Abū T̤ālib had hardly been buried a fortnight when Muḥammad, followed only by his faithful attendants, set out on an adventurous mission to at̤-T̤āʾif, a place sixty miles to the east of Makkah, and the nearest city of importance. He went first to the three principal men of the city, and explained the object of his mission, and invited them to the honour of supporting him in sustaining the new faith. But he failed in producing conviction. Muḥammad remained at at̤-T̤āʾif ten days, but with no success. The mob, stirred up to hasten the departure of the unwelcome visitor, hooted at him in the streets, and pelted him with stones, and at last compelled him to flee out of the city. They chased him fully two miles across the sandy plain, until wearied and mortified, he took refuge for the night in a neighbouring garden, where he spent some time in earnest prayer. (Muir, 2nd ed., p. 114.)

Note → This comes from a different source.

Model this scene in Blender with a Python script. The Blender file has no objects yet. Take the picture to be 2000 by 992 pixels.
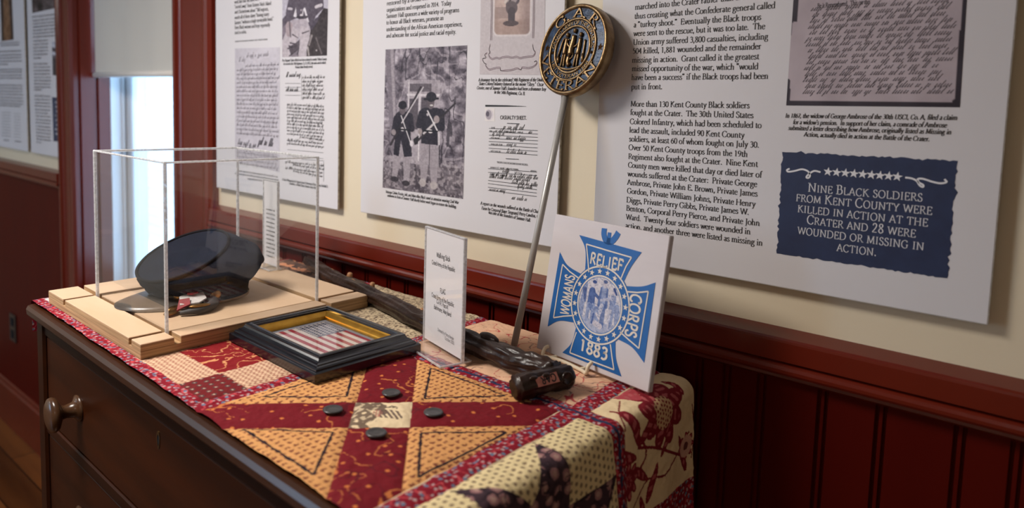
import bpy, math, random
import numpy as np
from mathutils import Vector, Matrix
C = bpy.context.scene.collection
SC = bpy.context.scene
rnd = random.Random(7)
PI = math.pi

# ------------------------------------------------------------------ camera, world, lights
# Authoring unit: 1 unit = 0.4 m; the quilt's top surface is z = 0, the camera is at (0, 0, 1).
U = 0.40
ZT = 1.24
PITCH, ROLL, YAW, FPX, CYP = 0.0878588, 0.0311586, 0.6917909, 1388.01, 334.28
_F = np.array([-math.sin(YAW)*math.cos(PITCH), math.cos(YAW)*math.cos(PITCH), -math.sin(PITCH)])
_r = np.array([math.cos(YAW), math.sin(YAW), 0.0])
_u = np.cross(_r, _F)
_c, _s = math.cos(ROLL), math.sin(ROLL)
RR = np.array([_c*_r + _s*_u, -(-_s*_r + _c*_u)*-1.0, _F])      # rows: right, down, forward
RR[1] = -_s*_r + _c*_u
RR[1] = np.cross(_F, RR[0])                                     # forward x right = down
def world(p):
    p = np.asarray(p, float)
    return p*U + np.array([0, 0, ZT])
cam = bpy.data.cameras.new('camera'); cam_o = bpy.data.objects.new('camera', cam); C.objects.link(cam_o)
m = Matrix.Identity(4)
for i in range(3):
    m[i][0] = RR[0][i]; m[i][1] = -RR[1][i]; m[i][2] = -RR[2][i]
m.translation = Vector(world((0, 0, 1)))
cam_o.matrix_world = m
cam.sensor_width = 36; cam.lens = FPX/2000*36
cam.shift_y = -(496-CYP)/2000
cam.clip_start = 0.02
cam.dof.use_dof = True; cam.dof.focus_distance = 1.22; cam.dof.aperture_fstop = 3.1
SC.camera = cam_o

w = bpy.data.worlds.new('sky'); SC.world = w; w.use_nodes = True
w.node_tree.nodes['Background'].inputs[0].default_value = (0.46, 0.72, 1.0, 1)
w.node_tree.nodes['Background'].inputs[1].default_value = 6.0
SC.view_settings.view_transform = 'Standard'; SC.view_settings.look = 'None'
SC.view_settings.gamma = 1; SC.view_settings.use_curve_mapping = False
SC.view_settings.exposure = 0.0
SC.cycles.max_bounces = 10; SC.cycles.transparent_max_bounces = 24
SC.cycles.diffuse_bounces = 4; SC.cycles.glossy_bounces = 4
SC.cycles.use_denoising = True
SC.cycles.sample_clamp_indirect = 6

def area(name, loc, size, power, color, target=None, size_y=None):
    l = bpy.data.lights.new(name, 'AREA'); l.energy = power; l.color = color
    l.shape = 'RECTANGLE'; l.size = size; l.size_y = size_y or size
    o = bpy.data.objects.new(name, l); C.objects.link(o); o.location = loc
    if target is not None:
        d = Vector(target)-Vector(loc); o.rotation_euler = d.to_track_quat('-Z', 'Y').to_euler()
    return o
WARM = (1.0, 0.935, 0.865)
LAMPS = [((-1.50, -0.10, 2.46), 0.50, 34), ((0.3, -2.3, 2.46), 0.55, 4), ((-4.3, -1.7, 2.46), 0.55, 8)]
for k, (loc, s, p) in enumerate(LAMPS):
    area('ceiling_lamp_light', (loc[0], loc[1], loc[2]-0.012), s, p, WARM)

# ------------------------------------------------------------------ geometry helpers
def ray(px, py):
    d = np.array([(px-1000)/FPX, (py-CYP)/FPX, 1.0])
    return RR.T @ d
def onz(px, py, z=0.0):
    d = ray(px, py); return np.array([0, 0, 1.0]) + (z-1)/d[2]*d
def ony(px, py, y):
    d = ray(px, py); return np.array([0, 0, 1.0]) + y/d[1]*d
def onx(px, py, x):
    d = ray(px, py); return np.array([0, 0, 1.0]) + x/d[0]*d
def onplane(px, py, B, N):
    d = ray(px, py); O = np.array([0, 0, 1.0])
    return O + ((B-O) @ N)/(d @ N)*d

def lin(c):
    c = np.asarray(c, float)/255.0
    return np.where(c <= 0.04045, c/12.92, ((c+0.055)/1.055)**2.4)

class MB:
    """collects shapes in authoring units"""
    def __init__(s): s.v = []; s.f = []; s.n = 0; s.sm = []
    def add(s, v, f, smooth=False):
        v = np.asarray(v, float).reshape(-1, 3)
        s.v.append(v); s.f += [tuple(i+s.n for i in q) for q in f]; s.sm += [smooth]*len(f); s.n += len(v)
    def box(s, a, b, rot=None, org=None):
        x0, y0, z0 = a; x1, y1, z1 = b
        v = np.array([(x, y, z) for z in (z0, z1) for y in (y0, y1) for x in (x0, x1)], float)
        if rot is not None: v = (v @ rot.T) + (0 if org is None else org)
        s.add(v, [(0,2,3,1),(4,5,7,6),(0,1,5,4),(2,6,7,3),(0,4,6,2),(1,3,7,5)])
    def bbox(s, a, b, r=0.006, rot=None, org=None):
        """box with chamfered edges"""
        a = np.array(a, float); b = np.array(b, float); r = min(r, 0.45*float((b-a).min()))
        vs = []; idx = {}
        for i in range(8):
            sx = [i & 1, (i >> 1) & 1, (i >> 2) & 1]
            c = np.where(sx, b, a); inn = np.where(sx, b-r, a+r)
            for ax in range(3):
                p = inn.copy(); p[ax] = c[ax]; idx[(i, ax)] = len(vs); vs.append(p)
        F = []
        for ax in range(3):
            o1, o2 = [k for k in range(3) if k != ax]
            for sgn in (0, 1):
                q = [sgn << ax, (sgn << ax) | (1 << o1), (sgn << ax) | (1 << o1) | (1 << o2), (sgn << ax) | (1 << o2)]
                F.append([idx[(k, ax)] for k in q])
        for ax in range(3):
            o1, o2 = [k for k in range(3) if k != ax]
            for b1 in (0, 1):
                for b2 in (0, 1):
                    i = (b1 << o1) | (b2 << o2); j = i | (1 << ax)
                    F.append([idx[(i, o1)], idx[(j, o1)], idx[(j, o2)], idx[(i, o2)]])
        for i in range(8): F.append([idx[(i, 0)], idx[(i, 1)], idx[(i, 2)]])
        v = np.array(vs); cen = v.mean(0); G = []
        for f in F:
            p = v[f]; n = np.cross(p[1]-p[0], p[2]-p[0])
            G.append(tuple(f) if n @ (p.mean(0)-cen) > 0 else tuple(f[::-1]))
        if rot is not None: v = v @ rot.T + (0 if org is None else org)
        s.add(v, G)
    def tube(s, pts, rad, n=10, caps=True, noise=None):
        pts = np.asarray(pts, float); N = len(pts)
        rad = np.full(N, rad, float) if np.isscalar(rad) else np.asarray(rad, float)
        T = np.gradient(pts, axis=0); T /= np.linalg.norm(T, axis=1)[:, None]
        ref = np.array([0, 0, 1.0]) if abs(T[0][2]) < 0.9 else np.array([1.0, 0, 0])
        a = np.cross(ref, T[0]); a /= np.linalg.norm(a); V = []
        for i in range(N):
            a = a - (a @ T[i])*T[i]; a /= np.linalg.norm(a); b = np.cross(T[i], a)
            for k in range(n):
                t = 2*PI*k/n; r = rad[i]*(1 if noise is None else noise(i, k, N, n))
                V.append(pts[i] + r*(math.cos(t)*a + math.sin(t)*b))
        F = [(i*n+k, i*n+(k+1) % n, (i+1)*n+(k+1) % n, (i+1)*n+k) for i in range(N-1) for k in range(n)]
        if caps:
            F.append(tuple(range(n))[::-1]); F.append(tuple((N-1)*n+k for k in range(n)))
        s.add(V, F, True)
    def lathe(s, prof, org, ax, n=24, caps=True):
        """prof: (radius, height) list around axis ax"""
        ax = np.asarray(ax, float); ax = ax/np.linalg.norm(ax)
        ref = np.array([0, 0, 1.0]) if abs(ax[2]) < 0.9 else np.array([1.0, 0, 0])
        a = np.cross(ref, ax); a /= np.linalg.norm(a); b = np.cross(ax, a); V = []
        for r, h in prof:
            for k in range(n):
                t = 2*PI*k/n; V.append(np.asarray(org)+h*ax+r*(math.cos(t)*a+math.sin(t)*b))
        N = len(prof)
        F = [(i*n+k, i*n+(k+1) % n, (i+1)*n+(k+1) % n, (i+1)*n+k) for i in range(N-1) for k in range(n)]
        if caps: F.append(tuple(range(n))[::-1]); F.append(tuple((N-1)*n+k for k in range(n)))
        s.add(V, F, True)
    def blob(s, c, r, A=None, n=12, k=8):
        """ellipsoid, radii r along the columns of A"""
        A = np.eye(3) if A is None else A; V = []; F = []
        for i in range(k+1):
            ph = PI*i/k
            for j in range(n):
                t = 2*PI*j/n
                V.append(np.asarray(c)+A @ (np.array([math.sin(ph)*math.cos(t), math.sin(ph)*math.sin(t), math.cos(ph)])*r))
        F = [(i*n+j, (i+1)*n+j, (i+1)*n+(j+1) % n, i*n+(j+1) % n) for i in range(k) for j in range(n)]
        s.add(V, F, True)
    def sweep(s, prof, path, closed=False, up=(0, 0, 1)):
        pass
    def build(s, name, mat, parent=None, loc=None):
        v = np.concatenate(s.v)*U + np.array([0, 0, ZT])
        if parent is not None: base = np.array(parent['_b'])
        else: base = np.array(world(loc)) if loc is not None else np.array([(v[:, 0].min()+v[:, 0].max())/2, (v[:, 1].min()+v[:, 1].max())/2, v[:, 2].min()])
        me = bpy.data.meshes.new(name); me.from_pydata((v-base).tolist(), [], s.f)
        me.polygons.foreach_set('use_smooth', s.sm)
        me.materials.append(mat); me.update()
        return link(name, me, base, parent)
def link(name, me, base, parent=None):
    o = bpy.data.objects.new(name, me); C.objects.link(o)
    if parent is not None: o.parent = parent
    else: o.location = [float(x) for x in base]
    o['_b'] = [float(x) for x in base]
    return o
def tag(o, label=None, cat=None, group=None, kind=None):
    if label: o['label'] = label
    if cat: o['category'] = cat
    if group: o['group'] = group
    if kind: o['kind'] = kind
    return o
def thing(name, base, label, cat, group=None):
    o = bpy.data.objects.new(name, None); C.objects.link(o); b = world(base)
    o.location = [float(x) for x in b]; o['_b'] = [float(x) for x in b]; o.empty_display_size = 0.05
    return tag(o, label, cat, group)
def rotz(a): return np.array([[math.cos(a), -math.sin(a), 0], [math.sin(a), math.cos(a), 0], [0, 0, 1.0]])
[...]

Reinvigorated by the rest, he set forth on the return journey to Makkah.

Repulsed from at̤-T̤āʾif, and utterly hopeless at home, the fortunes of Muḥammad seemed dark, but hope dawned at last from an unexpected quarter. At the yearly pilgrimage, a little group of worshippers from al-Madīnah was attracted and won over at Minā by the preaching of Islām, joined his mission, and the following year they met Muḥammad and took the oath of allegiance which is known as the first Pledge of ʿAqabah. This little party consisted of twelve men, ten were of the K͟hazraj and two of the Aus tribe. They plighted their faith to Muḥammad as follows:—“We will not worship any but one God, we will not steal, neither will we commit adultery, nor will we kill our children; we will not slander in anywise; and we will obey the Prophet in everything that is just.”

At al-Madīnah the claims of the new Prophet found a ready response. A teacher was deputed from Makkah to al-Madīnah, and the new faith spread with marvellous rapidity.

The hopes of Muḥammad were now fixed on al-Madīnah, visions of his journey northwards doubtless flitted before his imagination and the musing of the day, reappeared in his midnight slumbers.

He dreamed that he was swiftly carried by Gabriel on a winged steed past al-Madīnah to the Temple of Jerusalem, where he was welcomed by the former Prophets all assembled in solemn conclave. From Jerusalem he seemed to mount upwards, and to ascend from one heaven to another, until he found himself in the awful presence of his Maker, who dismissed him with the order that he should command his followers to pray five times a day. [[MIʿRAJ], [BURAQ].]